Numa conferência de imprensa realizada no dia 3 de Junho, e citada no diário Economia Digital que se publica na Galiza, Soares Pina garantia que a fábrica da Altri “não irá modificar o ambiente natural em Portodemouros e Palas”, para onde está projectada a construção do empreendimento, “pelo que também não o fará no estuário de Arousa”.

Reagindo à contestação que a instalação da fábrica tem provocado nas comunidades abrangidas pelo empreendimento, o CEO da Altri admite que “estes projectos geram opiniões diversas”. Instado a comentar o elevado número de denúncias que o projecto já recebeu (mais de 23 mil), Soares Pina considera que muitos dos argumentos que têm sido levantados na imprensa não são verdadeiros”, dizendo haver “muita desinformação”. Mas posto perante a invulgar dimensão dos protestos deixou claro: “Não fazemos investimentos em comunidades que não os querem.”

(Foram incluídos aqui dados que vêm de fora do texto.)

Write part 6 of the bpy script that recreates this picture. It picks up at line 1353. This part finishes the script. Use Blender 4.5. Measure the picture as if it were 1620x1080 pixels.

A nova fábrica da Altri utilizará cerca de 1200 milhões de toneladas de madeira de eucalipto, e terá capacidade final de produção anual de 400 mil toneladas de pasta de celulose e 200 mil toneladas de lyocell, além de outros subprodutos como biomassa. O projecto prevê que as suas emissões para a atmosfera serão constituídas por dióxido de carbono, óxidos de carbono, óxidos de azoto, monóxido de carbono e partículas, pelo que será instalada uma chaminé de 75 metros de altura como única fonte de emissões.

Mais de 20.000 pessoas estiveram presentes na primeira manifestação contra o projecto em Palas de Rei (Lugo), no dia 26 de Maio. A manifestação marítima de 12 de Junho foi descrita por toda a imprensa como histórica.